Love does win out. Because Christ is King of all that is and Christ is Love. Therefore love wins. Yeah Jesus!
It’s several centuries later, and so can’t really be called a portrait, but the artist who did this miniature of Hillary is one whose other works (on the Roman de la Rose) I’m familiar with for their dance imagery:
https://saints.bestlatin.net/gallery/hilaire_bnfms.htm
It suggests the persistence of his cult despite his difficulties throughout his life…perhaps it’s a hopeful thing to think that the value of someone’s work might in fact cause it to be remembered and recognized so long after their death; fidelity to the work we’re called to is important.
Friends of mine who do Greek scholarship also view Hiliarius as a favorite saint, since he was one of the last of the Doctors of the Church to retain a knowledge of Greek before it was lost with the imperial divisions of the Late Roman Empire.

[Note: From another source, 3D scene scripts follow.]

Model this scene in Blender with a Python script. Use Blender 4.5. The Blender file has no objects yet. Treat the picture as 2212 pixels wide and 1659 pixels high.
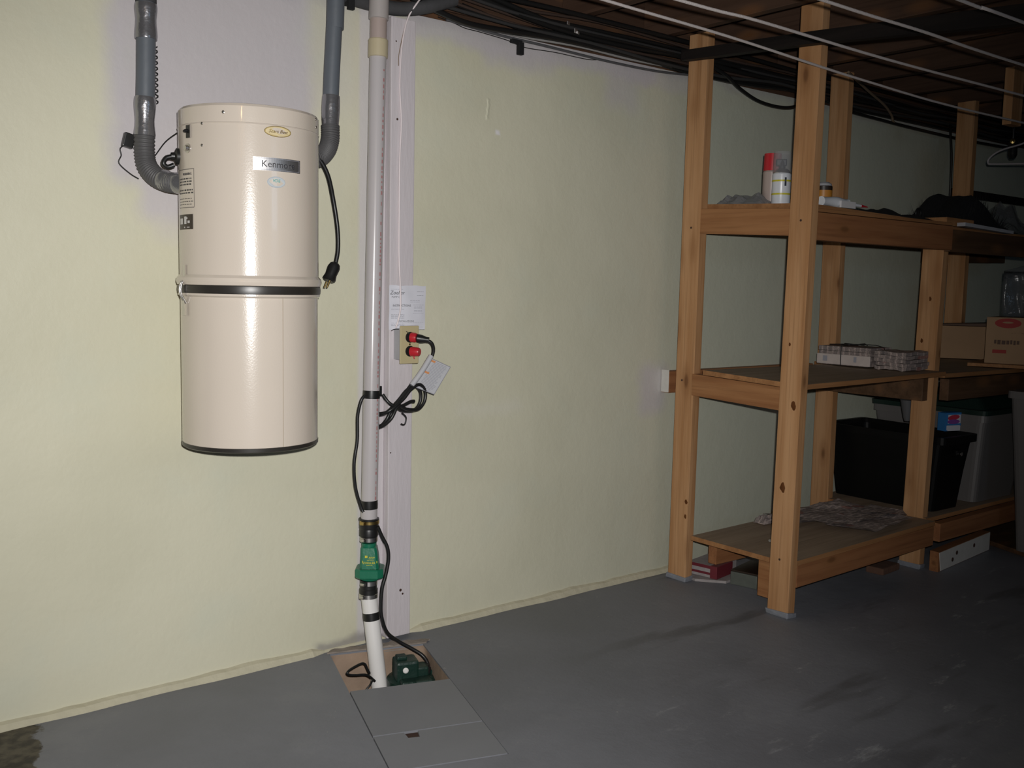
import bpy, bmesh, math, random
from mathutils import Vector, Matrix, noise
random.seed(7)
S = bpy.context.scene
COL = S.collection
R = math.radians

# ------------------------------------------------------------------ camera
yaw, pitch, roll = R(51.3), R(-5.7), R(1.15)
F = Vector((math.cos(pitch)*math.cos(yaw), math.cos(pitch)*math.sin(yaw), math.sin(pitch)))
R0 = Vector((math.sin(yaw), -math.cos(yaw), 0)); U0 = R0.cross(F)
RX = math.cos(roll)*R0 + math.sin(roll)*U0
UP = -math.sin(roll)*R0 + math.cos(roll)*U0
CAM = Vector((0, -2.617, 1.12))
cd = bpy.data.cameras.new('camera'); cam = bpy.data.objects.new('camera', cd); COL.objects.link(cam)
m = Matrix((RX, UP, -F)).transposed().to_4x4(); m.translation = CAM
cam.matrix_world = m
cd.sensor_fit = 'HORIZONTAL'; cd.sensor_width = 36; cd.lens = 36*2140/2212; cd.clip_start = 0.02
S.camera = cam

# ------------------------------------------------------------------ light, world, exposure
w = bpy.data.worlds.new('world'); S.world = w; w.use_nodes = True
w.node_tree.nodes['Background'].inputs[0].default_value = (0.6, 0.65, 0.7, 1)
w.node_tree.nodes['Background'].inputs[1].default_value = 0.01
S.view_settings.view_transform = 'Standard'; S.view_settings.look = 'None'
S.view_settings.exposure = 0.0; S.view_settings.gamma = 1; S.view_settings.use_curve_mapping = False
# the camera's own flash, just above and to the right of the lens
ld = bpy.data.lights.new('camera_flash', 'SPOT'); ld.energy = 250; ld.color = (1.0, 0.985, 0.965)
ld.shadow_soft_size = 0.012; ld.spot_size = R(88); ld.spot_blend = 1.0
lo = bpy.data.objects.new('camera_flash', ld); COL.objects.link(lo)
aim = (F - RX*0.14 - UP*0.02).normalized()
lo.matrix_world = Matrix.Translation(CAM + RX*0.035 + UP*0.055) @ aim.to_track_quat('-Z', 'Y').to_matrix().to_4x4()
# a warm bulb behind the photographer
bd = bpy.data.lights.new('ceiling_bulb', 'POINT'); bd.energy = 3.0; bd.color = (1.0, 0.6, 0.28); bd.shadow_soft_size = 0.035
bo = bpy.data.objects.new('ceiling_bulb', bd); COL.objects.link(bo); bo.location = (-0.75, -2.75, 1.98)

# ------------------------------------------------------------------ materials
def mat(name, col, rough=0.6, metal=0.0, spec=0.5, bump=0.0, bscale=40, var=0.0, vscale=6, trans=0, alpha=1, stretch=None, coat=0):
    mt = bpy.data.materials.new(name); mt.use_nodes = True
    nt = mt.node_tree; b = nt.nodes['Principled BSDF']
    b.inputs['Base Color'].default_value = (*col, 1); b.inputs['Roughness'].default_value = rough
    b.inputs['Metallic'].default_value = metal; b.inputs['Specular IOR Level'].default_value = spec
    b.inputs['Coat Weight'].default_value = coat
    if trans: b.inputs['Transmission Weight'].default_value = trans
    if alpha < 1: b.inputs['Alpha'].default_value = alpha
    if bump or var:
        tc = nt.nodes.new('ShaderNodeTexCoord'); mp = nt.nodes.new('ShaderNodeMapping')
        nt.links.new(tc.outputs['Object'], mp.inputs[0])
        if stretch: mp.inputs['Scale'].default_value = stretch
    if bump:
        n = nt.nodes.new('ShaderNodeTexNoise'); n.inputs['Scale'].default_value = bscale; n.inputs['Detail'].default_value = 4
        nt.links.new(mp.outputs[0], n.inputs['Vector'])
        bp = nt.nodes.new('ShaderNodeBump'); bp.inputs['Strength'].default_value = bump; bp.inputs['Distance'].default_value = 0.004
        nt.links.new(n.outputs[0], bp.inputs['Height']); nt.links.new(bp.outputs[0], b.inputs['Normal'])
    if var:
        n = nt.nodes.new('ShaderNodeTexNoise'); n.inputs['Scale'].default_value = vscale; n.inputs['Detail'].default_value = 5
        nt.links.new(mp.outputs[0], n.inputs['Vector'])
        mx = nt.nodes.new('ShaderNodeMix'); mx.data_type = 'RGBA'
        mx.inputs[6].default_value = tuple(c*(1-var) for c in col)+(1,); mx.inputs[7].default_value = tuple(min(1, c*(1+var)) for c in col)+(1,)
        nt.links.new(n.outputs[0], mx.inputs[0]); nt.links.new(mx.outputs[2], b.inputs['Base Color'])
    return mt

class NT:
    """tiny node helper"""
    def __init__(s, name, rough=0.6, spec=0.4):
        s.m = bpy.data.materials.new(name); s.m.use_nodes = True; s.t = s.m.node_tree
        s.b = s.t.nodes['Principled BSDF']; s.b.inputs['Roughness'].default_value = rough; s.b.inputs['Specular IOR Level'].default_value = spec
    def n(s, k, **kw):
        x = s.t.nodes.new(k)
        for a, v in kw.items(): setattr(x, a, v)
        return x
    def l(s, a, b): s.t.links.new(a, b)
    def math(s, op, a, b=None, clamp=False):
        x = s.n('ShaderNodeMath', operation=op, use_clamp=clamp)
        for i, v in enumerate((a, b)):
            if v is None: continue
            if isinstance(v, (int, float)): x.inputs[i].default_value = v
            else: s.l(v, x.inputs[i])
        return x.outputs[0]
    def noise(s, vec, scale, detail=3, rough=0.5):
        x = s.n('ShaderNodeTexNoise'); x.inputs['Scale'].default_value = scale; x.inputs['Detail'].default_value = detail
        x.inputs['Roughness'].default_value = rough; s.l(vec, x.inputs['Vector']); return x
    def ramp(s, v, a, b, lo=0.0, hi=1.0):
        x = s.n('ShaderNodeMapRange', interpolation_type='SMOOTHSTEP'); s.l(v, x.inputs[0])
        x.inputs[1].default_value = a; x.inputs[2].default_value = b; x.inputs[3].default_value = lo; x.inputs[4].default_value = hi
        return x.outputs[0]
    def mix(s, f, a, b):
        x = s.n('ShaderNodeMix', data_type='RGBA')
        for i, v in ((0, f), (6, a), (7, b)):
            if isinstance(v, tuple): x.inputs[i].default_value = (*v, 1)
            elif isinstance(v, (int, float)): x.inputs[i].default_value = v
            else: s.l(v, x.inputs[i])
        return x.outputs[2]
    def box(s, X, Z, x0, x1, z0, z1, soft):
        a = s.math('MULTIPLY', s.ramp(X, x0-soft, x0+soft), s.ramp(X, x1-soft, x1+soft, 1, 0))
        b = s.math('MULTIPLY', s.ramp(Z, z0-soft, z0+soft), s.ramp(Z, z1-soft, z1+soft, 1, 0))
        return s.math('MULTIPLY', a, b)
    def bump(s, h, strength, dist=0.004):
        x = s.n('ShaderNodeBump'); x.inputs['Strength'].default_value = strength; x.inputs['Distance'].default_value = dist
        s.l(h, x.inputs['Height']); s.l(x.outputs[0], s.b.inputs['Normal'])

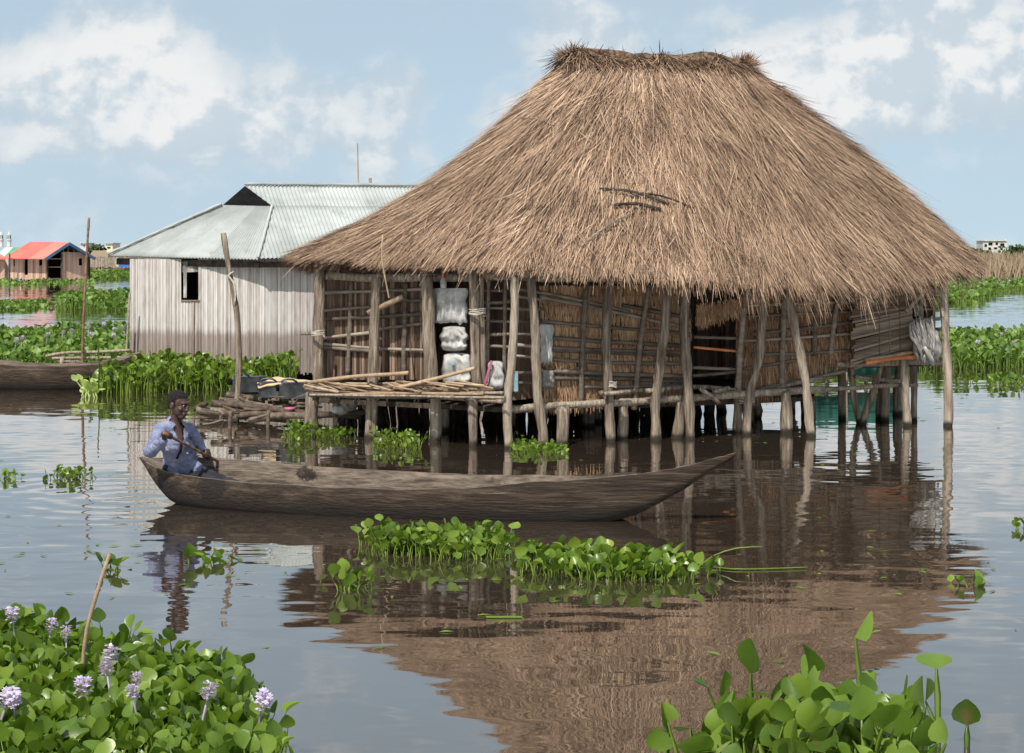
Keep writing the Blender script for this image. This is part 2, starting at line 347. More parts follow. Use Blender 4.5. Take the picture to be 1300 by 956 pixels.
# calmer close to the foreground plants
calm = t.math('ADD', t.math('MULTIPLY', t.smooth(sp.outputs[1], 9, 13), .55), .55)
sc2 = t.node('ShaderNodeVectorMath', operation='SCALE'); t.l.new(t.vmath('ADD', t.vmath('ADD', sc.outputs[0], s2), rg), sc2.inputs[0]); t.put(sc2.inputs['Scale'], calm)
nrm = t.vmath('NORMALIZE', t.vmath('ADD', sc2.outputs[0], (0, 0, 1)))
fr = t.node('ShaderNodeFresnel'); fr.inputs['IOR'].default_value = 1.33; t.put(fr.inputs['Normal'], nrm)
df = t.node('ShaderNodeBsdfDiffuse'); t.put(df.inputs['Color'], t.mix(t.noise(pos, .3, 2), c4(.030, .022, .016), c4(.045, .033, .024))); t.put(df.inputs['Normal'], nrm)
gl = t.node('ShaderNodeBsdfGlossy'); gl.inputs['Roughness'].default_value = .015; gl.inputs['Color'].default_value = (.97, .96, .94, 1); t.put(gl.inputs['Normal'], nrm)
mx = t.node('ShaderNodeMixShader'); t.put(mx.inputs[0], t.math('POWER', fr.outputs[0], .58)); t.l.new(df.outputs[0], mx.inputs[1]); t.l.new(gl.outputs[0], mx.inputs[2])
o = t.node('ShaderNodeOutputMaterial'); t.l.new(mx.outputs[0], o.inputs[0])
m_ = MB(); m_.add([(-3000, -60, 0), (3000, -60, 0), (3000, 6000, 0), (-3000, 6000, 0)], [(0, 1, 2, 3)])
tag(m_.build('water', wm), 'calm brown lagoon water reflecting sky and huts', None, None, 'structure')
m_ = MB(); m_.add([(-3000, 460, .06), (3000, 460, .06), (3000, 6000, .3), (-3000, 6000, .3)], [(0, 1, 2, 3)])
tag(m_.build('ground', M['farland']), 'low marshy far shore', None, None, 'structure')

# ------------------------------------------------------------------ ribbons (straw, reeds) and leaves
def ribbons(S, Dr, L, Wd, Nrm, tint, droop=0.0, curl=0.0):
    """S starts, Dr unit dirs, L lengths, Wd widths, Nrm surface normals; returns V, Q, T"""
    n = len(S); L = np.asarray(L)[:, None]; curl = (curl*np.ones(n) if np.ndim(curl) == 0 else np.asarray(curl).ravel())[:, None]; side = np.cross(Dr, Nrm); side /= np.linalg.norm(side, axis=1)[:, None]+1e-9
    mid = S+Dr*L*.5+Nrm*(L*curl*.4)[:, :]
    end = S+Dr*L+Nrm*(L*curl)
    dz = np.zeros((n, 3)); dz[:, 2] = 1
    mid = mid-dz*(L*L*droop*.25); end = end-dz*(L*L*droop)
    w = Wd[:, None]/2
    V = np.stack([S-side*w, S+side*w, mid-side*w*.9, mid+side*w*.9, end-side*w*.25, end+side*w*.25], 1).reshape(-1, 3)
    b = (np.arange(n)*6)[:, None]
    Q = np.concatenate([b+np.array([[0, 1, 3, 2]]), b+np.array([[2, 3, 5, 4]])], 1).reshape(-1, 4)
    return V, Q, np.repeat(tint, 6)
def join(parts):
    V = []; Q = []; T_ = []; o = 0
    for v, q, tt in parts: V.append(v); Q.append(q+o); T_.append(tt); o += len(v)
    return np.concatenate(V), np.concatenate(Q), np.concatenate(T_)

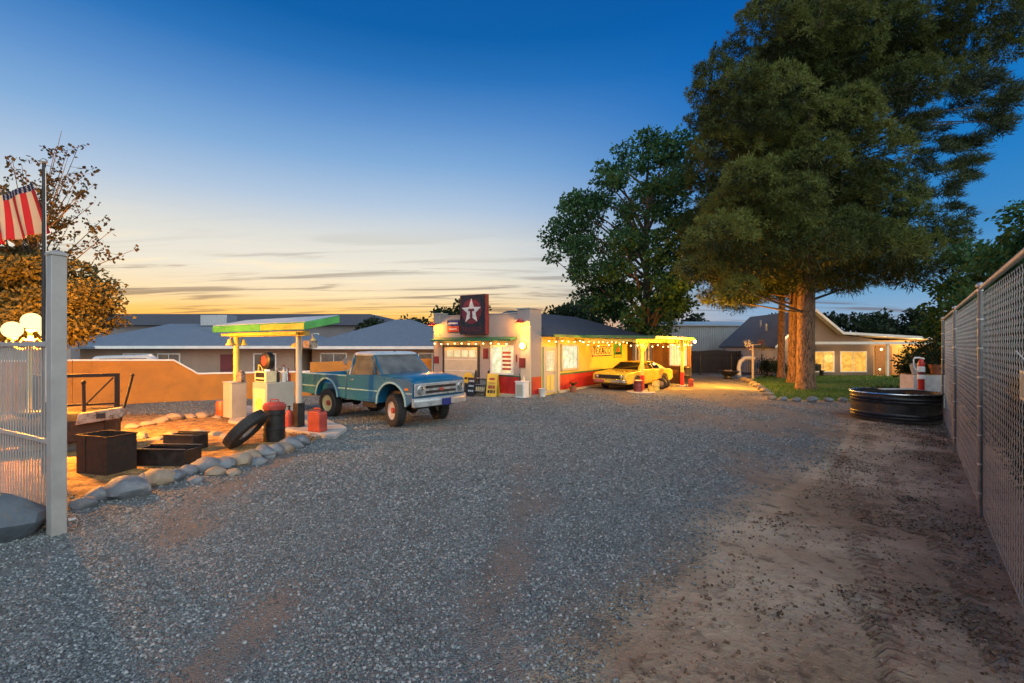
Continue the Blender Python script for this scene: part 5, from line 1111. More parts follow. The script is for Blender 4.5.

Thanks, too, for the encouragement of this reminder: it’s so often thought that those who develop their minds become narrow in their thinking, whereas in the case of Hilairus, it’s just the opposite: as you noted, even in pointing out their errors of doctrine, he loved those he was writing about.
thank you Curtis. I love reading the words of the Brothers and thinking of you all with much love and prayer for your ministry. Thank you for this site. The Rev. Liz Goodyear Jones, head of school Long Beach, MS.